La niña que aprendió a atrapar historias a través de la poesía

Cecilia Domínguez

Cecilia Domínguez / E. D.

«Para mí escribir es una vocación y una necesidad que descubrí de pequeña. Siempre me gustó imaginar historias y, atrapada por la musicalidad de la poesía, las contaba en verso, hasta que llegó el día en que supe separar una cosa de la otra. En mi evolución poética y narrativa creo que existe una cada vez más exigente investigación sobre mi propio yo, sobre mi mundo, el real y el imaginario y su reflejo en los otros; y también, sobre todo en poesía, un deseo de comunicar la inocencia primera que pretende que las cosas sean más allá de sus propios límites. Escribir es un goce, de tal manera que, el día que deje de disfrutar escribiendo, lo dejaré». 

Juan Cruz Ruiz (Puerto de la Cruz)

El muchacho que escribía para calentarse las manos

Juan Cruz Ruiz

Juan Cruz Ruiz / E. D.

«Escribía de muchacho para calentarme las manos.
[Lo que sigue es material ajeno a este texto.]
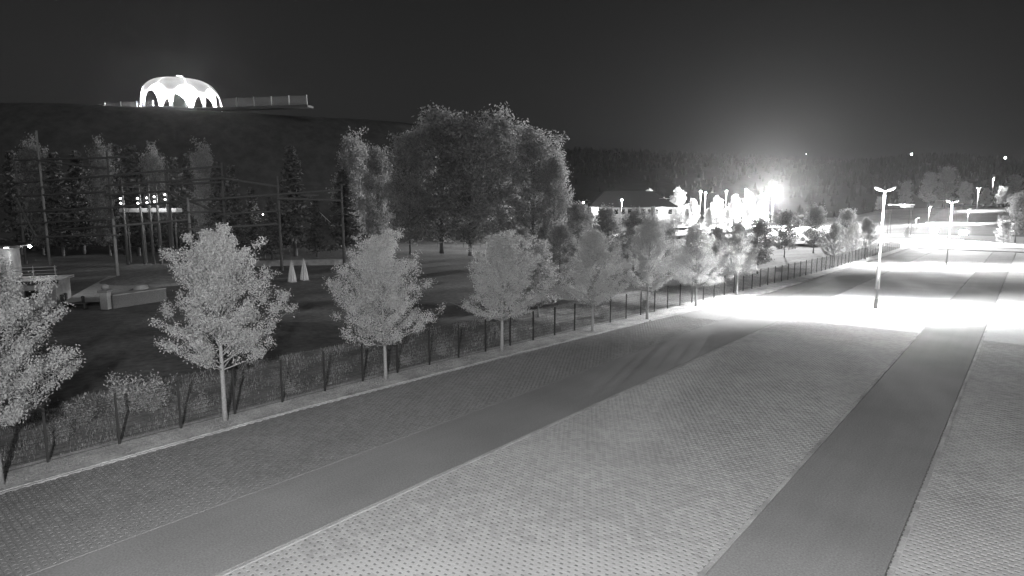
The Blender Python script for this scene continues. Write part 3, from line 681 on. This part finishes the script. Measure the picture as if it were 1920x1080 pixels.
# ================================================================== domed pavilion on the hill
def pavilion():
    c = D(341, 203, 203); c.z = DECK_Z
    Rr, Hd = 12.3, 10.6
    pv = thing('domed_pavilion', c, 'brilliantly lit domed pavilion with curved petals on the dark hilltop', 'pavilion', None, R(9))
    def prof(s):                                    # s 0..1 from foot to crown
        a = s * math.pi / 2; return Rr * math.cos(a) ** .5 if s < .995 else Rr * .04, Hd * math.sin(a) ** .85
    N = 8; smax = .80; steps = 22
    for k in range(N):
        b = MB(); a0 = 2 * math.pi * k / N
        for lay in (0, 1):
            for i in range(steps + 1):
                s = smax * i / steps; r, z = prof(s); r -= .12 * lay
                hw = (math.pi / N) * (0.11 + .86 * (1 - math.sqrt(max(0, 1 - (min(s, .46) / .46) ** 2))))
                for j in range(7): a = a0 + hw * (j / 3 - 1); b.v.append((r * math.cos(a), r * math.sin(a), z))
        m = (steps + 1) * 7
        for i in range(steps):
            for j in range(6):
                a = i * 7 + j; b.f.append((a, a + 1, a + 8, a + 7)); b.f.append((m + a + 7, m + a + 8, m + a + 1, m + a))
            for j, fl_ in ((0, 0), (6, 1)):
                a = i * 7 + j; b.f.append((a, a + 7, m + a + 7, m + a) if not fl_ else (m + a, m + a + 7, a + 7, a))
        b.build('petal', M_memb, pv, True)
        foot = MB().box((0, 0, .12), (.9, .9, .25)); fo = foot.build('footing', M_stone, pv); fo.location = ((Rr - .1) * math.cos(a0), (Rr - .1) * math.sin(a0), 0); fo.rotation_euler = (0, 0, a0)
        u = MB().lathe([(.16, 0), (.2, .25), (.24, .4)], 10).build('uplight', M_dark, pv); ux, uy = (Rr + 1.1) * math.cos(a0), (Rr + 1.1) * math.sin(a0); u.location = (ux, uy, .02)
        MB().lathe([(.2, .41), (.2, .44)], 10).build('lens', M_glow, u)
        light('uplight_beam', 'SPOT', pv, (ux, uy, .6), 120000, (math.cos(a0) * (Rr - 2.2), math.sin(a0) * (Rr - 2.6), Hd * .95), .12, R(56), .5)
    r, z = prof(smax); MB().lathe([(r + .15, z - .1), (r + .2, z + .15), (r * .6, z + .5), (.3, z + .62)], 24).build('crown_ring', M_roof, pv)
    MB().tube([(-1.6, 0, z + 1.9), (1.8, 0, z + 1.3)], .14, 8).build('finial_vane', M_white, pv); MB().tube([(0, 0, z + .5), (0, 0, z + 1.7)], .07, 8).build('finial_mast', M_galv, pv)
    light('crown_light', 'POINT', pv, (0, -1.0, z + 1.0), 900, size=.1)
    light('interior_light', 'POINT', pv, (0, 0, 2.5), 140000, size=.4)
    MB().lathe([(Rr + 1.9, -2.4), (Rr + 1.9, -.12), (Rr + 1.7, -.02), (1, -.02)], 40).build('plinth', M_wood, pv)
    # terrace
    ter = MB(); n = 40
    mid_ = (DECK_L + DECK_R) / 2; ax_ = (DECK_R - DECK_L); ln = ax_.length; ang = math.atan2(ax_.y, ax_.x)
    tr = thing('hilltop_terrace', (mid_.x, mid_.y, DECK_Z), 'dark terrace slab under the domed pavilion', 'terrace', None, ang)
    MB().box((0, 1.3, -.35), (ln + .4, 3.4, .6)).build('deck', M_wood, tr); MB().box((0, -.55, -.4), (ln + .5, .12, .8)).build('edge_beam', M_wood, tr)
    rl = thing('terrace_railing', (mid_.x, mid_.y, DECK_Z), 'pale mesh railing along the front of the hilltop terrace', 'railing', None, ang)
    k = 0; xs = [-ln / 2 + i * ln / 12 for i in range(13)]
    for i, x in enumerate(xs):
        MB().box((x, -.4, 1.4), (.2, .2, 2.9)).build('post', M_white, rl)
        if i < 12 and i not in (3, 4, 5, 6):
            MB().box((x + ln / 24, -.4, 1.4), (ln / 12 - .2, .03, 2.5)).build('mesh_panel', gm, rl)
        if i < 12: MB().box((x + ln / 24, -.4, .12), (ln / 12 - .12, .08, .1)).build('bottom_rail', M_paleW, rl)
    # lower railing on the flank
    A = D(76, 244, 192); B_ = D(172, 237, 192)
    r2 = thing('flank_railing', A, 'thin pale railing on the hill left below the pavilion terrace', 'railing')
    MB().tube([(0, 0, 0), tuple(B_ - A)], .11, 6).build('top_rail', M_paleW, r2)
    for s in (0, .33, .66, 1): q = (B_ - A) * s; MB().tube([tuple(q), (q.x, q.y, terrain(A.x + q.x, A.y + q.y) - A.z - .2)], .1, 6).build('post', M_paleW, r2)
    MB().tube([(0, 0, 0), (-2.5, 0, -.2)], .09, 6).build('bracket', M_paleW, r2)
pavilion()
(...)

Sólo para eso. Ni las verijas me calentaban las manos. Recuerdo que el primer texto que titulé se llamó así, Las manos frías, mi obsesión era combatir el asma, como lo sigo haciendo ahora. Y ahora también escribo para calentarme las manos. Luego pasó toda la adolescencia, prosperaron alrededor las palabras grandes y las ambiciones chicas, y entonces me mordió en un pie una serpiente, y ya no supe qué hacer con lo que sabía. El barranco me ayudó a conocer el abismo, y ahí me encuentro, dándole brasa a las manos».

Elsa López (Santa Cruz de la Palma)

Cuando una profesora convierte la escritura en un acto de fe

Elsa López

Elsa López / E. D.

«Todo empezó a los 14 años gracias al estímulo de una profesora, doña Carmen García del Diestro. Ella fue la que me enseñó el poder de la escritura, la que me explicó que escribiendo, redactando y explicando las cosas que me rodeaban podía tener más fe en mí. Yo era un desastre en casi todo, suspendía muchas asignaturas y, de repente, ella me hizo entender que escribiendo me podía comunicar con los demás. Contar las cosas que pasaban a mi alrededor se me daba bien. Escribir me convenció de que era una alumna que merecía la pena. El poder que me dieron las palabras hizo que me sintiera orgullosa y fue un arma que utilicé».